On Thu, May 21, 2015 at 10:23 AM, Iñaki Baz Castillo <i...@aliax.net> wrote:

> 2015-05-20 23:13 GMT+02:00 Roman Shpount <ro...@telurix.com>:
> > I think RFC 7118 example 8.2 is missing that language that WSS is used
> based
> > on the local client policy. This would make the entire example correct
> and
> > compliant with RFC 3621. From my point of view this is more of an
> editorial
> > nit, then the actual specification issue, but this can be discussed in
> more
> > details in sipcore.
>
> Let's clarify that in all the examples the client is connecting to an
> Outbound proxy, so it makes LOT of sense that it wants to keep and
> reuse the single connection it opened with the Outbound proxy for any
> future request (initial or in-dialog). That's seems "implicit local
> policy" IMHO, but yes, it should be specified somewhere.
>
> And IMHO the issue is in
> http://tools.ietf.org/html/rfc5630#section-3.1.3. Let continue with
> it:
>
> --------------------------------------
>    If one wants to use "best-effort TLS" for SIP, one just needs to use
>    a SIP URI, and send the request over TLS.
>
>    Using SIP over TLS is very simple.  A UA opens a TLS connection and
>    uses SIP URIs instead of SIPS URIs for all the header fields in a SIP
>    message (From, To, Request-URI, Contact header field, Route, etc.).
>    When TLS is used, the Via header field indicates TLS.

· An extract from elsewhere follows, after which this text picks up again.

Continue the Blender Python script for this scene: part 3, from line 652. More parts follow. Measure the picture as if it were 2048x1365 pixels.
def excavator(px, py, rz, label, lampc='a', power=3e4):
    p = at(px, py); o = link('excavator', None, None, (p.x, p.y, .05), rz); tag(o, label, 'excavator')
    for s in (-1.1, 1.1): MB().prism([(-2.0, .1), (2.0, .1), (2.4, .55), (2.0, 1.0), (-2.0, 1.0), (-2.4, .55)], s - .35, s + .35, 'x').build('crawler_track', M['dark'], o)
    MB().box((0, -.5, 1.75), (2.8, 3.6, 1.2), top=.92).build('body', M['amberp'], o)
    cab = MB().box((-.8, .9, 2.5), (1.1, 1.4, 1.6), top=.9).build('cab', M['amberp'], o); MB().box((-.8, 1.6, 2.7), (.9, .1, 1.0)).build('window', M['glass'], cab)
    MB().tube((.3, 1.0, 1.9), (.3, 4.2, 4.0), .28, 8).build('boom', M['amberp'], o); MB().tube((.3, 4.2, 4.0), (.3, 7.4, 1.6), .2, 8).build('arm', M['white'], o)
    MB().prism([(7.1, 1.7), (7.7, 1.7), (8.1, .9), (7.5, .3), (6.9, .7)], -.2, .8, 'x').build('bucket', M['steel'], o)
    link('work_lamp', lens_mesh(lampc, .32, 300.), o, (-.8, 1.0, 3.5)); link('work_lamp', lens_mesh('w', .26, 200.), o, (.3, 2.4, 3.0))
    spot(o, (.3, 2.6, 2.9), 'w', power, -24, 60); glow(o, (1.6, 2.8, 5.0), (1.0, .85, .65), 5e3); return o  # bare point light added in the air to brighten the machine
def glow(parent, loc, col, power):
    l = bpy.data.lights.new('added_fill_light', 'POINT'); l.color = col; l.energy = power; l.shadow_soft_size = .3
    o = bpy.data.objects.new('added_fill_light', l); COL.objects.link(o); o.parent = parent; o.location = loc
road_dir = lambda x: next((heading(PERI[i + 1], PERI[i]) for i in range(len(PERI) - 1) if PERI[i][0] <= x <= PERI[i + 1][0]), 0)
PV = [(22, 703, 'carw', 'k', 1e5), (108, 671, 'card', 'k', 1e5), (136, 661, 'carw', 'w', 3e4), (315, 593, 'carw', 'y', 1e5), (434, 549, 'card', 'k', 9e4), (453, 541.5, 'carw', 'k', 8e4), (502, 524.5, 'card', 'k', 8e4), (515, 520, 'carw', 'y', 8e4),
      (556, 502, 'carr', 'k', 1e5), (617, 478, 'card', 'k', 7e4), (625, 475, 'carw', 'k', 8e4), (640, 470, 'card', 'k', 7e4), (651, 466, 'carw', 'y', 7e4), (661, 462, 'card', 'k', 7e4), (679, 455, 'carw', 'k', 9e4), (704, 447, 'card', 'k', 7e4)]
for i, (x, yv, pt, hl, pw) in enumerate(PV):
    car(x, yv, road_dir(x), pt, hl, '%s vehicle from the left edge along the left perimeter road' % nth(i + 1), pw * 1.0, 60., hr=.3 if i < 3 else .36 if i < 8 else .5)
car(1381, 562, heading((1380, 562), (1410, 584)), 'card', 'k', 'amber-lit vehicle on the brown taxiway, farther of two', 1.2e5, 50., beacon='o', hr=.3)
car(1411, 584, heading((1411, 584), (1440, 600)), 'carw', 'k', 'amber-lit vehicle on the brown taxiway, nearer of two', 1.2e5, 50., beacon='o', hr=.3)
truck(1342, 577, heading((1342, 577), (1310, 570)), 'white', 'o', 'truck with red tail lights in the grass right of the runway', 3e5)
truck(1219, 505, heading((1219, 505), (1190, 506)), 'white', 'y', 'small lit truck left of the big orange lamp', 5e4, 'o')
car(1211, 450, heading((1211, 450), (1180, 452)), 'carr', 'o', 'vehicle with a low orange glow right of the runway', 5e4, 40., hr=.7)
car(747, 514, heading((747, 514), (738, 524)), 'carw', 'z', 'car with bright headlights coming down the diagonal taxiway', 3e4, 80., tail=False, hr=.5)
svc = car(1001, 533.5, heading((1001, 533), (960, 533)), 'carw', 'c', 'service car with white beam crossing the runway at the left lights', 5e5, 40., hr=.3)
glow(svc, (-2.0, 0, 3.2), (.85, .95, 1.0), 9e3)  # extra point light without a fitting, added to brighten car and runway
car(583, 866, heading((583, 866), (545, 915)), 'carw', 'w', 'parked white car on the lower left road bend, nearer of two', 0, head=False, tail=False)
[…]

> ---------------------------------------
>
> There is the "problem". Given that initial "sip" INVITE sent over TLS,
> how is supposed the proxy to indicate the client that it should send
> ACK and any in-dialog request over the same connection? There is no
> way for the proxy to indicate that, and there is the problem IMHO.
>
>
I agree there is a real use case for the proxy to specify that it wants to
use "best effort TLS" for one hop only. I doubt we will get it adopted
though, since IETF now adapted a policy that everything must be secure, so
they will not adopt "partially secure" solutions.

In general, some sort of language that in practical deployments client
would typically use a local policy to send all the SIP messages through a
pre-configured WSS proxy would make a lot of sense.